TV—Radio Today
It’s Zumm Fun When Danny Kaye Sets Out To Tickle Audience

Toledo Blade – Apr. 20, 1963
By: Alan Gill

           The other night I realized an ambition I’ve harbored since 1940 or thereabouts. I became a zumm.

           On that afternoon 23 years ago when I played hookey from high school and bent my steps toward the New York Paramount Theater to see a new comedian named Danny Kaye, I was a schtuck-schtuck. A few years later, as Mr. Kaye entertained a multitude of service men on a mountainside in Okinawa, I was a ha-ha-ha.

           If you’ve been a member of a Danny Kaye audience yourself, then you recall how the fellow splits his audience into three sections—the zumms at the right, the schtuck-schtucks in the center, the ha-ha-ha’s at the left—and how he takes a particular pride in the ha-ha-ha’s and looks with disdain upon the zumms because they’re always coming in too early or too late with their zum-m-m. “What’s the matter with you, you zumms you!”

           Well, the other night at the Ziegfeld Theater in Manhattan, I learned that being a zumm was a good deal more fun than being either of the others. But then, I suppose, it’s fun sitting anywhere in a Kaye audience.

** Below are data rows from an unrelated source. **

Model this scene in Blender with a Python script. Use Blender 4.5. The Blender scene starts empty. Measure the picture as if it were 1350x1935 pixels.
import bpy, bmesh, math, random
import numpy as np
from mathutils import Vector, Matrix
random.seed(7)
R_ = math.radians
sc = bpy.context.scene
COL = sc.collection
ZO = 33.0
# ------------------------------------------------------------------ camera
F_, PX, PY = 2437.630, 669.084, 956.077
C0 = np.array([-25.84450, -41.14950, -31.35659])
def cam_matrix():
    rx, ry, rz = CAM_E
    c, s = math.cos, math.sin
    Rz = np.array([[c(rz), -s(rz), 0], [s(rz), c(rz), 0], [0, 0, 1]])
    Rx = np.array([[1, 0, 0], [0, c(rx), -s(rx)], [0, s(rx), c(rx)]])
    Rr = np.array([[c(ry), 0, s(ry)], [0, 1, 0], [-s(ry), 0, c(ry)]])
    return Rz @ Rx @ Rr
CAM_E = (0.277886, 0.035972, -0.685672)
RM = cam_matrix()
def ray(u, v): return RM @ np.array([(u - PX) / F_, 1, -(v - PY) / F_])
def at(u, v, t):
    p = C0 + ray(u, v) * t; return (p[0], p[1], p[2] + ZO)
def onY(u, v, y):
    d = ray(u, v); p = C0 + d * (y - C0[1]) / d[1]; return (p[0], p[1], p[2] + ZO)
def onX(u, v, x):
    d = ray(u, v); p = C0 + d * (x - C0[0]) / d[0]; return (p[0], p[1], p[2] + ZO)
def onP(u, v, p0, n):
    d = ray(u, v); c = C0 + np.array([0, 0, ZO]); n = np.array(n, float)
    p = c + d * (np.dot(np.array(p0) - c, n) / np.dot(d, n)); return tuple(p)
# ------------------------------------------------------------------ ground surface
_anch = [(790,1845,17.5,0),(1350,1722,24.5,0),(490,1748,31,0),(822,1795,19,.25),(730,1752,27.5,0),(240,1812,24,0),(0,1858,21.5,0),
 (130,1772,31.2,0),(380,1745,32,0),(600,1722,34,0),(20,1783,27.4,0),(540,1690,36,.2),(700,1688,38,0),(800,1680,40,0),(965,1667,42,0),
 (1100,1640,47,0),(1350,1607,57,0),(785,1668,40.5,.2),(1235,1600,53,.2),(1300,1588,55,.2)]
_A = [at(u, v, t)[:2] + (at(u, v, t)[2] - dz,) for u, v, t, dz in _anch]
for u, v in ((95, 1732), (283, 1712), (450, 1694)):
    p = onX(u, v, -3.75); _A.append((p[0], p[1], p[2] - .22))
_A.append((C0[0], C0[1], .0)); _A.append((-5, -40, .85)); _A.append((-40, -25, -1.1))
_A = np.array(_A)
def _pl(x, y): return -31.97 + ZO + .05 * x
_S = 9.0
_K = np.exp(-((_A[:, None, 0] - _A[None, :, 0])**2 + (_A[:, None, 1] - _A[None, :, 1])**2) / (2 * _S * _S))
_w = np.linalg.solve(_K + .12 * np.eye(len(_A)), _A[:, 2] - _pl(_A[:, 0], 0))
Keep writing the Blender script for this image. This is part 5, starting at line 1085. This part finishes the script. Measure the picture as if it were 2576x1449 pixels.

           He can start out with some routines you saw him do last November on television (“The Glory Hallelujah Twist” or a lengthy cigarette commercial delivered in a French accent), then do some numbers from his movies (e.g., his impression of a night club singer who just misses the note he’s looking for), and end up with the songs his father wrote for him “when he was nine weeks old” (Anatole of Paris,” “Dinah,” “Minnie the Moocher”) and somehow convince you that it is all spanking new and freshly funny.

           And it is. Kaye is having so convincingly blissful a time up there on the stage that every word and gesture seems hot out of the oven. Toward the end of the evening, he confides to us that nobody—no, nobody in the world—enjoys Danny Kaye in the throes of entertaining an audience more than Danny Kaye does, and the confidence brings with it a surge of hope that maybe—just maybe—he’ll stay on all night long.

           His best moments come, though, when he “plays” the audience the way Harpo plays the harp—when he gets us singing hi-hi-dee-hi-dee-ho back at him or crooning a whole chorus of “Ballin’ the Jack” or giving him the zumms, schtuck-schtucks and ha-ha-ha’s., In that Okinawan show I mentioned, he “played” on those scores of thousands of GI’s marines and navy men for a good three hours and never let the delirium slip for a moment.

           When Danny Kaye slips, it’s into a puddle of sentimentality; and the man should keep his eyes to the road and avoid all sudden immersions. (He steered clear of such potholes the other night at the Ziegfeld—which I took as a good omen for his television series next season).

           But Kaye has never moved with such swift, eccentric grace, or looked younger, or led an audience into higher pitches of excitement. He can take a small piece of business he invented 20 years ago (a small boy trying at great length to pronounce the word “rhinoceros”) and make it funnier than it’s ever been. For at least one of his ever faithful zumms, he is the greatest entertainer of them all.